The slowdown bodes poorly for Brazil's recovery from the deepest recession in more than a century. After two straight years of economic contraction, growth resumed in the first half of this year, driven in large part by consumer spending.

But economists warned that domestic demand was artificially aided by a one-off decision by the government to let workers draw money from the unemployment-insurance fund.

Brazilian farmers will likely produce a smaller amount of corn and soy in the 2017/18 season due to less favorable weather than the prior crop year, food supply and statistics agency Conab said on Tuesday.

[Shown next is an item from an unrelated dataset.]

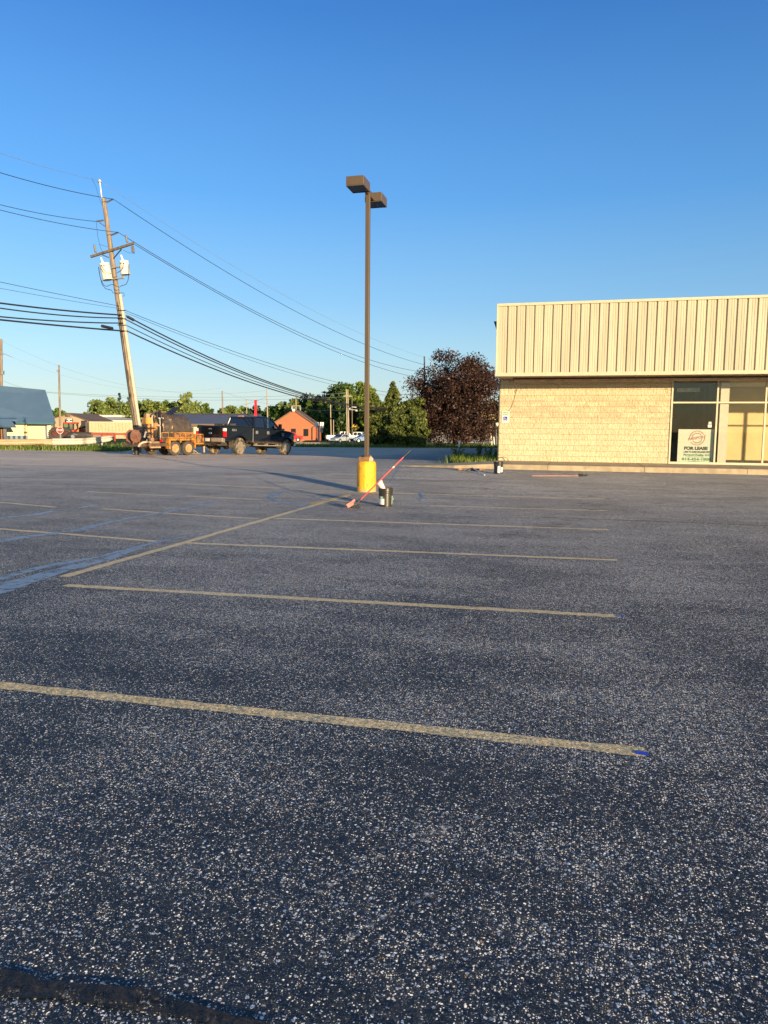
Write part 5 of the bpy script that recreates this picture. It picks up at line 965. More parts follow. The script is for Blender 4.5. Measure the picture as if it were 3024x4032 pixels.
car('sedan', 'silver blue sedan facing the lot in front of white pickups', 'car', 'sedan', 1343, 1748, 130, 236, ('silver_blue_paint', (.30, .34, .40)), 4.6, 1.02)
car('sedan', 'blue car mostly hidden behind the lamp post among the parked trucks', 'car', 'sedan', 1432, 1745, 136, 205, ('mid_blue_paint', (.12, .2, .36)), 4.5, 1.05)
car('pickup_truck', 'dark red pickup parked before the orange brick building', 'pickup truck', 'pickup', 1137, 1738, 140, 4, ('dark_red_paint', (.36, .02, .03)), 5.6, .95)
# grain trailer
d = 122; A = PD(445, 1725, d); A.z = gz(A); root = thing('grain_trailer', 'long tan ribbed grain trailer on red frame behind the leaning pole', 'trailer', A)
BIN = mat('bin_tan', (.44, .38, .25), .6, var=.12, dirt=(.3, .24, .14), dsc=1); a, b_ = PD(353, 1702, d), PD(540, 1704, d); h_ = PD(353, 1662, d).z-a.z; b_.z = a.z
m = MB(); bk_ = f0*2.5; m.add([a, b_, b_+bk_, a+bk_]+[q+V((0, 0, h_)) for q in (a, b_, b_+bk_, a+bk_)], [(0, 1, 5, 4), (1, 2, 6, 5), (2, 3, 7, 6), (3, 0, 4, 7), (3, 2, 1, 0)]); hop = m.build('hopper', BIN, root, True)
m = MB(); n = 14
for i in range(n+1): q = a.lerp(b_, i/n)-f0*.05; m.bar(q, q+V((0, 0, h_)), .18, .14, r0)
m.bar(a+V((0, 0, h_)), b_+V((0, 0, h_)), .2, .2); m.bar(a+V((0, 0, .08)), b_+V((0, 0, .08)), .2, .16); m.build('ribs', mat('bin_rib', (.50, .43, .28), .6, var=.1), hop, True)
m = MB(); q = a+V((0, 0, h_*.5))-f0*.02-r0*.06; m.box(q, (.15, 2.4, h_), Matrix.Rotation(PHI, 3, 'Z')); m.build('end_gate', mat('end_dark', (.10, .09, .08), .7), hop, True)
RFR = mat('frame_red', (.33, .06, .035), .6, var=.2); m = MB(); m.bar(a+r0*.3+V((0, 0, -.25)), b_+V((0, 0, -.25)), .3, .32)
for x_ in (401, 424, 452, 500): q = PD(x_, 1712, d-.1); m.bar(V((q.x, q.y, A.z)), V((q.x, q.y, a.z-.2)), .2, .2)
m.bar(PD(401, 1712, d), PD(450, 1713, d), .18, .18); m.build('frame', RFR, root, True); m = MB(); q = PD(500, 1714, d+.3); m.box(q+V((0, 0, .1)), (1.0, .3, .9), Matrix.Rotation(PHI, 3, 'Z')); m.build('tool_locker', mat('locker_tan', (.45, .27, .12), .7), root, True)
for x_ in (520, 538): wheel_p = PD(x_, 1722, d+.4); m = MB(); m.cyl(V((wheel_p.x, wheel_p.y, A.z+.45)), V((wheel_p.x, wheel_p.y, A.z+.45))+f0*.3, .45, n=18); m.build('wheel', mat('tyre_black', (.02, .02, .02), .9, bump=0), root, True)
# red tractor
d = 124; A = PD(255, 1725, d); A.z = gz(A); root = thing('tractor', 'red farm tractor with glass cab and huge tyres behind the stop sign', 'tractor', A); RZ = Matrix.Rotation(PHI, 3, 'Z'); FARM = mat('farm_red', (.50, .035, .02), .45, var=.12)
def bxp(m, x0, x1, y0, y1, dd, dep): p = PD((x0+x1)/2, (y0+y1)/2, dd); m.box(p+f0*dep/2, ((x1-x0)*dd/F, dep, (y1-y0)*dd/F), RZ)
m = MB(); bxp(m, 203, 252, 1682, 1694, d, 1.6); bxp(m, 216, 250, 1694, 1706, d+.2, 1.2); bxp(m, 264, 289, 1691, 1702, d, 1.4); bxp(m, 262, 276, 1701, 1709, d-.2, .6); m.build('hood', FARM, root, True, bevel=.1)
m = MB(); bxp(m, 247, 290.5, 1662.5, 1668, d-.2, 2.2); m.build('cab_roof', FARM, root, True, bevel=.08)
m = MB()
for x_ in (251.5, 272, 288.5): m.bar(PD(x_, 1693, d), PD(x_-(1 if x_ > 260 else 2), 1667, d), .14, .14); m.bar(PD(x_, 1693, d)+f0*1.8, PD(x_, 1667, d)+f0*1.8, .14, .14)
m.bar(PD(251, 1692, d), PD(289, 1691, d), .2, .15); m.build('cab_frame', mat('cab_black', (.03, .025, .025), .6), root, True)
m = MB(); q = [PD(253, 1668, d+.05), PD(288, 1668, d+.05), PD(288, 1691, d+.05), PD(253, 1691, d+.05)]; m.slab(q[3], q[2], q[1], q[0], .03); m.build('cab_glass', glass('tractor_glass', (.6, .72, .62), .08, .2, (.2, .25, .18)), root, True)
m = MB(); bxp(m, 262, 271, 1680, 1694, d+.5, .6); m.build('seat', BLACK, root, True, bevel=.05)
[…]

In its first forecast for the 2017/18 crop, Conab estimated Brazilian grain production at between 224.1 million tons and 228.2 million tons, compared with 238.5 million tons in the prior cycle. The lower end of the range would represent a 6% drop in output.

Meanwhile, the Brazilian economy is expected to grow 0.7% in 2017 and 1.5% in 2018, said the International Monetary Fund, raising its estimates for the South American country. In the previous report, IMF projected a 0.3% growth in 2017 and a 1.3% rise in 2018.

According to the IMF, its upwards revision for the Brazilian economic growth is due to the performance of the agribusiness and higher consumption, RTTNews reported.

"In Brazil, strong export performance and a slowing down in domestic demand have allowed the economy to resume growth in the first quarter of 2017 after eight quarters of decline," the IMF noted in the report.

The fund mentions the release of mandatory workers savings as one of the factors that helped boost the Brazilian economy but points out that the increasing political uncertainty and the weakening of investments still weigh on the country's economy.

"The gradual restoration of confidence—with the implementation of key reforms to ensure fiscal sustainability over time—should push growth to 2% over the medium term," the IMF said.